L’ensemble du monde des affaires français habitué aux grands contrats internationaux ne semble ni choqué, ni humilié. Cette affaire rappelle aux responsables politiques la réalité crue du poids politique de la France dans la géopolitique d’aujourd’hui.

Oubliée la fierté politique, cette affaire marque au fer rouge que la France est un tout petit pays dans un monde dominé par deux super puissances qui se disputent une hégémonie internationale. Les États-Unis, à l’Ouest et la Chine à l’Est. Entre ces deux poids lourds, impossible d’exister. Les jeux sont faits et les pions se sont mis en place après la deuxième guerre mondiale, et surtout, après la chute du bloc communiste qui a simplifié leurs rapports de force en les réduisant à la concurrence entre deux modèles d’organisation politique pour un même système d’économie de marché.

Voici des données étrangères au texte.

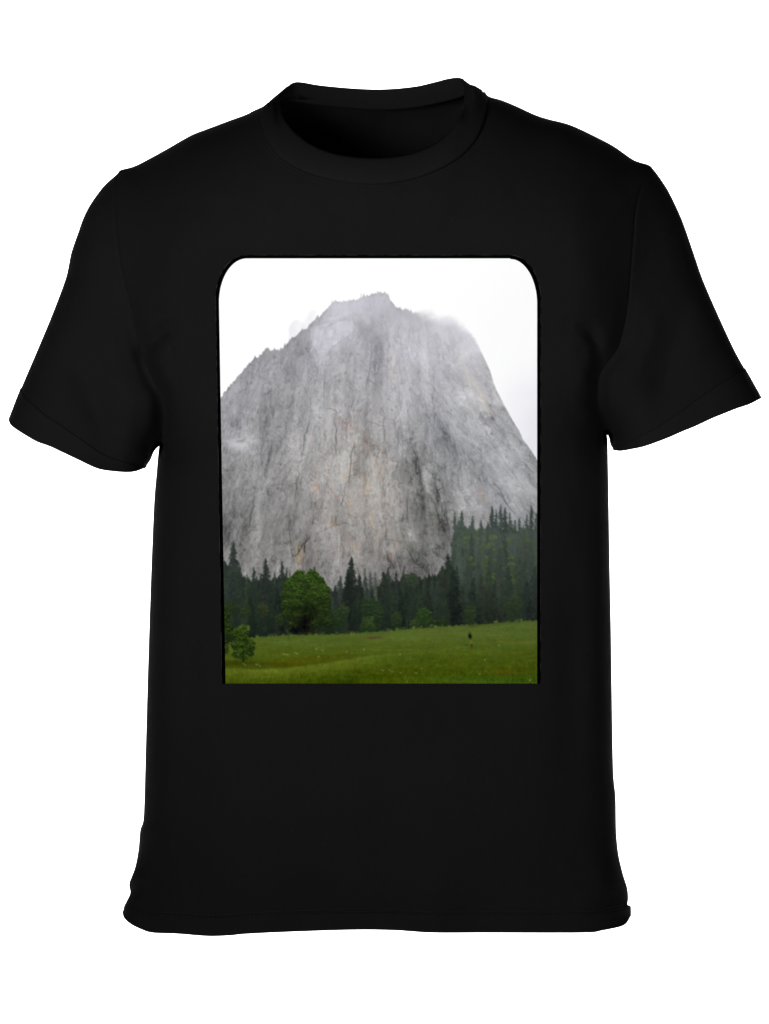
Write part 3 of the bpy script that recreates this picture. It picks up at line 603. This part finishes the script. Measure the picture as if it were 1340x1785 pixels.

Les jeux sont faits depuis plus de dix ans. La Chine cherche à tout prix à étendre son influence dans la zone indopacifique depuis l’officialisation de nouvelles routes de la soie, avec en plus, la volonté à peine dissimulée de s’approprier Hong-Kong, puis demain Taipei ou Singapour. L’Australie avait loué son port de Darwin aux Chinois jusqu'à l’année dernière, mais ils ont décidé de ne pas renouveler le bail et de ne pas donner à Pékin une base trop proche de ses terres. L'Australie a donc décidé de se réarmer et du même coup, elle a négocié un rapprochement avec les Américains et les Anglais. Lesquels cherchent depuis le Brexit des nouveaux alliés. Pour Boris Johnson, l’occasion était trop belle de réaffirmer sa stratégie d’hégémonie planétaire. Quant aux Américains, leur intérêt pour se protéger des Chinois était depuis de longues années de renforcer leur potentiel militaire. D’où la décision de signer cette nouvelle alliance dans la perspective d’un affrontement qui paraît inéluctable avec la Chine.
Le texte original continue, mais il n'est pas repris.